Joshua Young Moon was fired from Liberty after being charged in April with object sexual penetration by incapacity or physical helplessness.

Moon, who ran into and out of the court building in an apparent attempt to dodge television cameras, closed his eyes through much of the hearing.

The student, a rising senior, testified Moon taught a statistics course required for her psychology major. She said she had talked with him about chronic pain she suffered as a result of a September car wreck and that he offered to give her pressure-point massages.

She took him up on the offer, she said — twice at her apartment and twice in his office. She called them “a blessing,” since they effectively took her pain away.

At the first massage, she testified, Moon tried to pull down her pants and she told him that was unacceptable. She also testified she declined his offer once to meet him at his hotel room for a massage.

On April 21, she testified, she went to Moon’s office to finish taking an exam she was unable to complete in the allotted time. Afterward, she said, he offered to give her a brief massage and she accepted.

She said she fell asleep during the massage because she had stayed up all night studying and had only slept for four hours the night before that. She awoke to find him touching her inappropriately, she testified.

She cried during her testimony, saying she had never been touched that way and was saving herself for marriage. She said the incident was especially painful because she trusted Moon as a Christian and as a professor at Liberty.

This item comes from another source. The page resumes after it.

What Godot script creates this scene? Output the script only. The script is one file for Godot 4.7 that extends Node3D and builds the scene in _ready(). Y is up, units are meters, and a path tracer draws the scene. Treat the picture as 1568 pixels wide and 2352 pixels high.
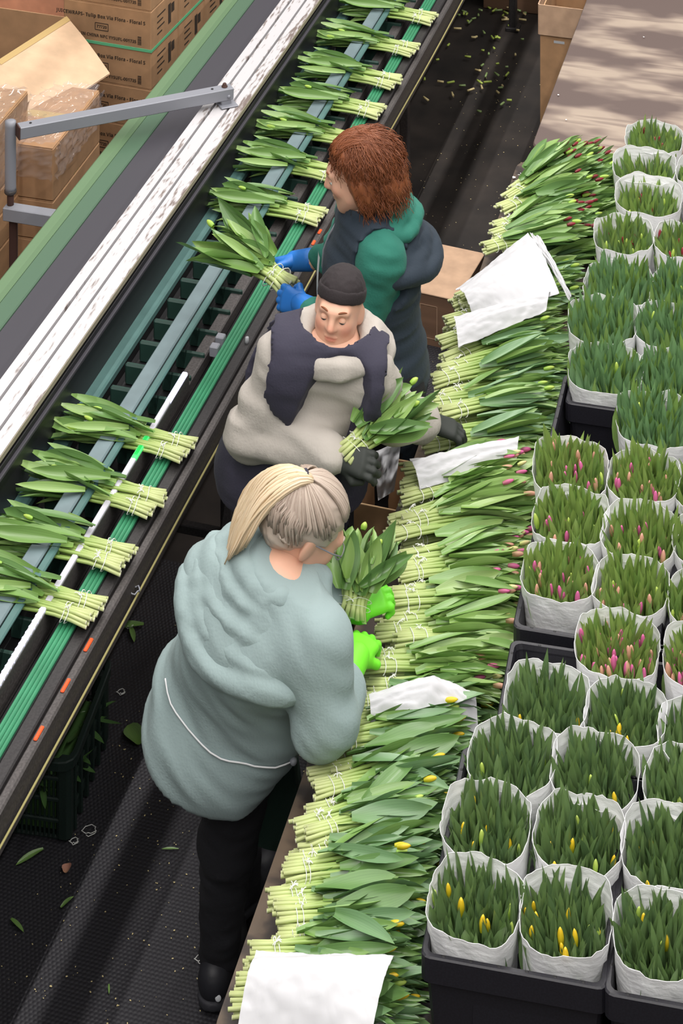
extends Node3D
# A tulip packing hall seen from a gallery: sorting conveyors on the left, workers in the aisle, tied tulips on a bench, wrapped bouquets in crates on the right.

const CAM_H := 5.1        # height of the camera over the floor
const LENS := 5000.0      # focal length in picture heights of 2352
const HORIZON := -2150.0  # the level lens is shifted down: the horizon lies this far above the frame
const UP := Vector3.UP

var rng := RandomNumberGenerator.new()
var names := {}
var M := {}
var T := {}

func _ready() -> void:
	rng.seed = 11
	build_camera_and_light()
	build_materials()
	build_hall()
	build_belt_conveyor()
	build_sorter()
	build_tables()
	build_crates()
	build_cartons()
	build_people()
	make_plant_shapes()
	build_table_bundles()
	build_held_bunches()
	build_bouquets()
	build_small_things()

func build_camera_and_light() -> void:
	var cam := Camera3D.new()
	cam.name = "camera"
	add_child(cam)
	cam.position = Vector3(0, CAM_H, 0)
	cam.projection = Camera3D.PROJECTION_FRUSTUM
	cam.near = 0.1
	cam.far = 60.0
	cam.size = 0.1 * 2352.0 / LENS
	cam.frustum_offset = Vector2(0, -0.1 * (1176.0 - HORIZON) / LENS)
	cam.current = true
	var env := Environment.new()
	env.background_mode = Environment.BG_COLOR
	env.background_color = Color(0.35, 0.38, 0.42)
	env.tonemap_mode = Environment.TONE_MAPPER_LINEAR
	env.tonemap_exposure = 0.92
	env.sdfgi_enabled = true
	env.ssao_enabled = true
	env.ssil_enabled = true
	var we := WorldEnvironment.new()
	we.name = "world"
	we.environment = env
	add_child(we)

# across, along, light energy of each row of line lamps (the aisle runs along LAMP_DIR)
const LAMP_ROWS := [[-6.6, 26.0], [-3.45, 32.0], [-1.436, 66.0], [0.7, 40.0], [3.4, 42.0]]
const AX := Vector3(0.9604, 0, 0.2787)    # across the conveyors, to the right
const AZ := Vector3(0.2787, 0, -0.9604)   # along the conveyors, away from the camera
func cv(b: float, y: float, a: float) -> Vector3:
	return AX * b + AZ * a + UP * y

func P(px: float, py: float, y: float) -> Vector3:
	var d := LENS * (CAM_H - y) / (py - HORIZON)
	return Vector3((px - 784.0) * d / LENS, y, -d)

# ---------- naming ----------
func numbered(called: String) -> String:
	var n: int = names.get(called, -1) + 1
	names[called] = n
	return called if n == 0 else "%s_%03d" % [called, n]

func tag(o: Node, label := "", category := "", group := "", kind := "") -> Node:
	if label: o.set_meta("label", label)
	if category: o.set_meta("category", category)
	if group: o.set_meta("group", group)
	if kind: o.set_meta("kind", kind)
	return o

func thing(called: String, label: String, category: String, at := Vector3.ZERO, group := "") -> Node3D:
	var o := Node3D.new()
	o.name = numbered(called)
	add_child(o)
	o.position = at
	tag(o, label, category, group)
	return o

func part(called: String, mesh: Mesh, mat: Material, parent: Node = null, xf := Transform3D()) -> MeshInstance3D:
	var o := MeshInstance3D.new()
	o.name = called if parent else numbered(called)
	o.mesh = mesh
	o.material_override = mat
	o.transform = xf
	if parent: parent.add_child(o, true)
	else: add_child(o, true)
	return o

func structure(called: String, mesh: Mesh, mat: Material) -> MeshInstance3D:
	var o := part(called, mesh, mat)
	o.set_meta("kind", "structure")
	return o

func copy(src: Node3D, called: String, label: String, at: Transform3D, group := "") -> Node3D:
	var o: Node3D = src.duplicate()
	o.name = numbered(called)
	add_child(o)
	o.transform = at
	tag(o, label, "", group)
	return o

# ---------- mesh building ----------
class Shape:
	var st := SurfaceTool.new()
	var group := 0
	var empty := true
	func _init() -> void:
		st.begin(Mesh.PRIMITIVE_TRIANGLES)
	func piece(v: PackedVector3Array, uv: PackedVector2Array, tri: PackedInt32Array, smooth: bool, closed: bool, col := Color.WHITE, cols := PackedColorArray()) -> void:
		var flip := false
		if closed:
			var mid := Vector3.ZERO
			for p in v: mid += p
			mid /= v.size()
			var vol := 0.0
			for i in range(0, tri.size(), 3):
				vol += (v[tri[i]] - mid).dot((v[tri[i + 1]] - mid).cross(v[tri[i + 2]] - mid))
			flip = vol > 0.0
		group += 1
		st.set_smooth_group(group if smooth else -1)
		var many := cols.size() > 0
		st.set_color(col)
		empty = false
		for i in range(0, tri.size(), 3):
			for k in 3:
				var j: int = tri[i + (2 - k if flip else k)]
				if many: st.set_color(cols[j])
				st.set_uv(uv[j] if uv.size() else Vector2(v[j].x + v[j].y * 0.3, v[j].z + v[j].y * 0.7))
				st.add_vertex(v[j])
	func done() -> ArrayMesh:
		st.generate_normals()
		return st.commit()
	# a box with chamfered edges
	func box(c: Vector3, s: Vector3, bas := Basis(), bev := 0.003, col := Color.WHITE) -> Shape:
		var h := s * 0.5
		bev = minf(bev, minf(h.x, minf(h.y, h.z)) * 0.8)
		var v := PackedVector3Array()
		var ids := {}
		for sx in [-1, 1]:
			for sy in [-1, 1]:
				for sz in [-1, 1]:
					var q := Vector3(sx * h.x, sy * h.y, sz * h.z)
					for ax in 3:
						var p := q
						for k in 3:
							if k != ax: p[k] -= signf(q[k]) * bev
						ids[[sx, sy, sz, ax]] = v.size()
						v.append(c + bas * p)
		var t := PackedInt32Array()
		var quad := func(a, b, cc, d):
			t.append_array([a, b, cc, a, cc, d])
		for ax in 3:
			var b1 := (ax + 1) % 3
			var b2 := (ax + 2) % 3
			for s1 in [-1, 1]:
				var r := []
				for pr in [[-1, -1], [1, -1], [1, 1], [-1, 1]]:
					var k := [0, 0, 0, ax]
					k[ax] = s1; k[b1] = pr[0]; k[b2] = pr[1]
					r.append(ids[k])
				if s1 > 0: quad.call(r[0], r[1], r[2], r[3])
				else: quad.call(r[0], r[3], r[2], r[1])
			for s1 in [-1, 1]:
				for s2 in [-1, 1]:
					var r := []
					for pr in [[-1, b1], [1, b1], [1, b2], [-1, b2]]:
						var k := [0, 0, 0, pr[1]]
						k[ax] = pr[0]; k[b1] = s1; k[b2] = s2
						r.append(ids[k])
					if s1 * s2 > 0: quad.call(r[0], r[1], r[2], r[3])
					else: quad.call(r[0], r[3], r[2], r[1])
		for sx in [-1, 1]:
			for sy in [-1, 1]:
				for sz in [-1, 1]:
					var a: int = ids[[sx, sy, sz, 0]]
					var b: int = ids[[sx, sy, sz, 1]]
					var d: int = ids[[sx, sy, sz, 2]]
					if sx * sy * sz > 0: t.append_array([a, b, d])
					else: t.append_array([a, d, b])
		piece(v, PackedVector2Array(), t, false, true, col)
		return self
	# a beam from p to q
	func beam(p: Vector3, q: Vector3, w: float, h: float, bev := 0.003, up := Vector3.UP) -> Shape:
		var z := (q - p).normalized()
		var x := up.cross(z).normalized()
		return box((p + q) * 0.5, Vector3(w, h, p.distance_to(q)), Basis(x, z.cross(x), z), bev)
	func tube(pts: PackedVector3Array, radii: PackedFloat32Array, sides := 8, col := Color.WHITE, ring_cols := PackedColorArray(), flat := 1.0) -> Shape:
		var v := PackedVector3Array()
		var uv := PackedVector2Array()
		var cs := PackedColorArray()
		var t := PackedInt32Array()
		var n := pts.size()
		var ref := Vector3.ZERO
		for i in n:
			var d := (pts[mini(i + 1, n - 1)] - pts[maxi(i - 1, 0)]).normalized()
			if i == 0:
				ref = d.cross(Vector3.UP if absf(d.y) < 0.9 else Vector3.RIGHT).normalized()
			ref = (ref - d * ref.dot(d)).normalized()
			var w := d.cross(ref)
			for k in sides:
				var a := TAU * k / sides
				v.append(pts[i] + (ref * cos(a) + w * sin(a) * flat) * radii[mini(i, radii.size() - 1)])
				uv.append(Vector2(float(k) / sides, float(i) / n))
				cs.append(ring_cols[i] if ring_cols.size() else col)
		for i in n - 1:
			for k in sides:
				var a := i * sides + k
				var b := i * sides + (k + 1) % sides
				t.append_array([a, b, b + sides, a, b + sides, a + sides])
		for e in [0, n - 1]:
			var o: int = e * sides
			for k in range(1, sides - 1):
				if e == 0: t.append_array([o, o + k + 1, o + k])
				else: t.append_array([o, o + k, o + k + 1])
		piece(v, uv, t, sides > 4, true, col, cs)
		return self
	func lathe(prof: PackedVector2Array, sides: int, xf := Transform3D(), col := Color.WHITE, cols := PackedColorArray()) -> Shape:
		var v := PackedVector3Array()
		var uv := PackedVector2Array()
		var cs := PackedColorArray()
		var t := PackedInt32Array()
		for i in prof.size():
			for k in sides:
				var a := TAU * k / sides
				v.append(xf * Vector3(prof[i].x * cos(a), prof[i].y, prof[i].x * sin(a)))
				uv.append(Vector2(float(k) / sides, float(i) / prof.size()))
				cs.append(cols[i] if cols.size() else col)
		for i in prof.size() - 1:
			for k in sides:
				var a := i * sides + k
				var b := i * sides + (k + 1) % sides
				t.append_array([a, b, b + sides, a, b + sides, a + sides])
		piece(v, uv, t, true, true, col, cs)
		return self
	# a surface over u, v in 0..1
	func sheet(nu: int, nv: int, f: Callable, uvs := Vector2.ONE, closed := false, wrap := false, cf = null) -> Shape:
		var v := PackedVector3Array()
		var uv := PackedVector2Array()
		var cs := PackedColorArray()
		var t := PackedInt32Array()
		for j in nv + 1:
			for i in nu + (0 if wrap else 1):
				var a := float(i) / nu
				var b := float(j) / nv
				v.append(f.call(a, b))
				uv.append(Vector2(a, b) * uvs)
				if cf != null: cs.append(cf.call(a, b))
		var w := nu if wrap else nu + 1
		for j in nv:
			for i in nu:
				var a := j * w + i
				var b := j * w + (i + 1) % w
				t.append_array([a, b, b + w, a, b + w, a + w])
		piece(v, uv, t, true, closed, Color.WHITE, cs)
		return self
	# a flat polygon (points on the ground plane) with thickness, its rim chamfered
	func slab(poly: PackedVector2Array, y0: float, y1: float, bev := 0.004) -> Shape:
		var n := poly.size()
		var mid := Vector2.ZERO
		for p in poly: mid += p
		mid /= n
		var v := PackedVector3Array()
		var uv := PackedVector2Array()
		var rings := [[y0, 1.0], [y1 - bev, 1.0], [y1, 0.0]]
		for r in rings:
			for p in poly:
				var q: Vector2 = p if r[1] > 0.5 else p - (p - mid).normalized() * bev
				v.append(Vector3(q.x, r[0], q.y))
				uv.append(q)
		var t := PackedInt32Array()
		for j in 2:
			for i in n:
				var a := j * n + i
				var b := j * n + (i + 1) % n
				t.append_array([a, b, b + n, a, b + n, a + n])
		var cap := Geometry2D.triangulate_polygon(poly)
		var ccw := Geometry2D.is_polygon_clockwise(poly)
		for i in range(0, cap.size(), 3):
			var c := [cap[i], cap[i + 1], cap[i + 2]]
			var pa := poly[c[0]]
			var turn := (poly[c[1]] - pa).cross(poly[c[2]] - pa) < 0.0
			if turn == ccw: c.reverse()
			t.append_array([2 * n + c[0], 2 * n + c[1], 2 * n + c[2], c[2], c[1], c[0]])
		piece(v, uv, t, false, true)
		return self

func box_mesh(s: Vector3, bev := 0.003) -> ArrayMesh:
	return Shape.new().box(Vector3.ZERO, s, Basis(), bev).done()

func yaw(a: float) -> Basis:
	return Basis(UP, a)

func rounded_rect(w: float, d: float, r: float, seg := 5) -> PackedVector2Array:
	var out := PackedVector2Array()
	for c in [[1, 1, 0.0], [-1, 1, 0.25], [-1, -1, 0.5], [1, -1, 0.75]]:
		for k in seg + 1:
			var a: float = TAU * (c[2] + 0.25 * k / seg)
			out.append(Vector2(c[0] * (w * 0.5 - r) + r * cos(a), c[1] * (d * 0.5 - r) + r * sin(a)))
	return out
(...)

Moon’s lawyer, Randy Trost, asked the woman if anyone had told her that getting massages from her professor was inappropriate. She replied that her fiancé and roommates, although they were out of the home during both massages there, knew of the encounters, but didn’t say if anyone objected.

After testifying that she frequently sought help from the professor because she was struggling with the course, Trost asked if she considered Moon’s practice of giving her hints on exam questions and extra time to take tests with him in his office as favors.

“Not really,” she said.

LU Police Department Investigator Craig Sasser testified he interviewed Moon in the days after the incident and suggested Moon write an apology letter.

“I’m sorry I touched the most sacred part of your body,” Sasser said, reading from the letter.

Moon, of Durham, N.C., is free on a $25,000 secured bond.

The grand jury is next scheduled to meet on July 6.